Powered by WebAds

Thursday, November 04, 2010

Rasmussen won't name Iran as missile threat

In a huge concession to Turkey, NATO Secretary General Anders Fogh Rasmussen will not name Iran as a potential threat that is meant to be countered by NATO's ground missile system. Instead, Rasmussen will say that there are many countries that could potentially threaten the NATO allies (Hat Tip: Joshua I).
“More than 30 countries in the world have missile technology, and some of them can hit targets in allied territory,” he said in an interview with The New York Times, published on Tuesday.

The remarks are expected to be welcomed by NATO member Turkey, which insists that no country should be singled out as a threat in the proposed missile defense system.
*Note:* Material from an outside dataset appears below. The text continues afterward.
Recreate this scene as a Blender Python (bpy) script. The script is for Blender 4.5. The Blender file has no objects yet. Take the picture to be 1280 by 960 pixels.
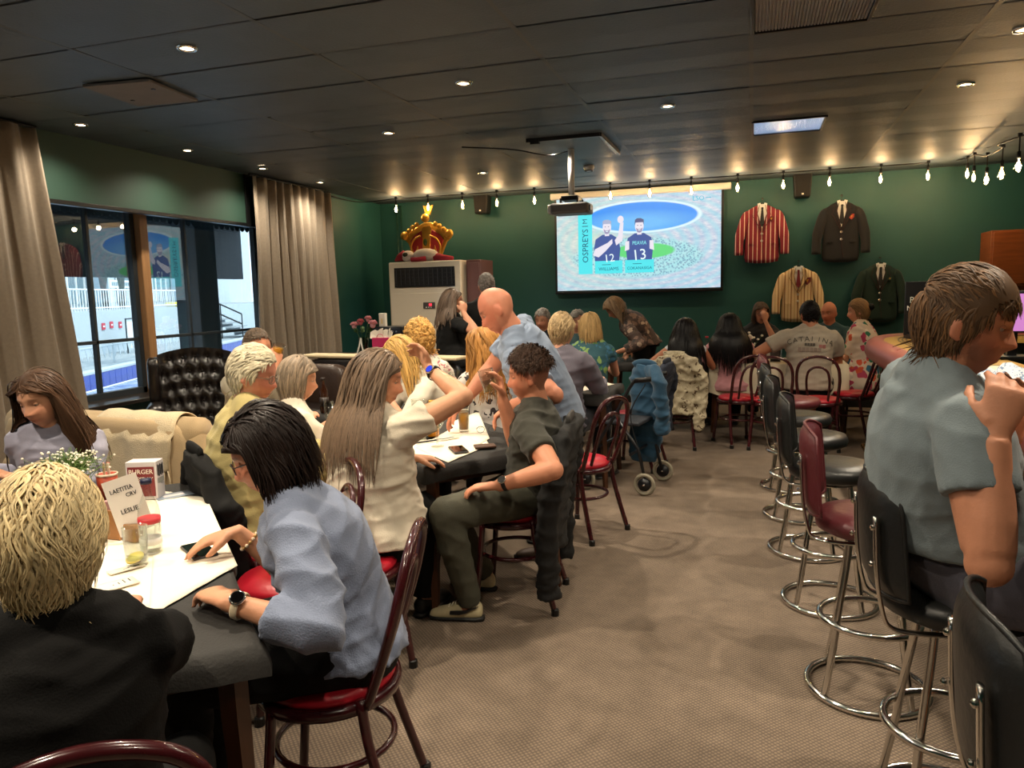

Turkey, which has drastically expanded its economic and security cooperation with its neighbors under a policy of zero problems with neighbors in recent years, is especially concerned about an explicit reference to Iran, which is from where many in the West agree is where the threat comes. US officials have openly named Iran in several occasions, but Ankara is adamant that no NATO document on the issue should include a reference to Tehran. Classifying Iran as a threat may also sour the political atmosphere at a time when the US and European countries are considering a new round of talks with Tehran on its contentious nuclear program.

Russia, which opposed a previous version of the missile defense system plans drafted by the George W. Bush administration, is also not mentioned as a threat, given the desire for a better relationship with Moscow and the willingness of Russian President Dmitry Medvedev to come to Lisbon and discuss Russian participation in the new missile shield.
What a world! No one is a threat and everyone is a threat. What could go wrong?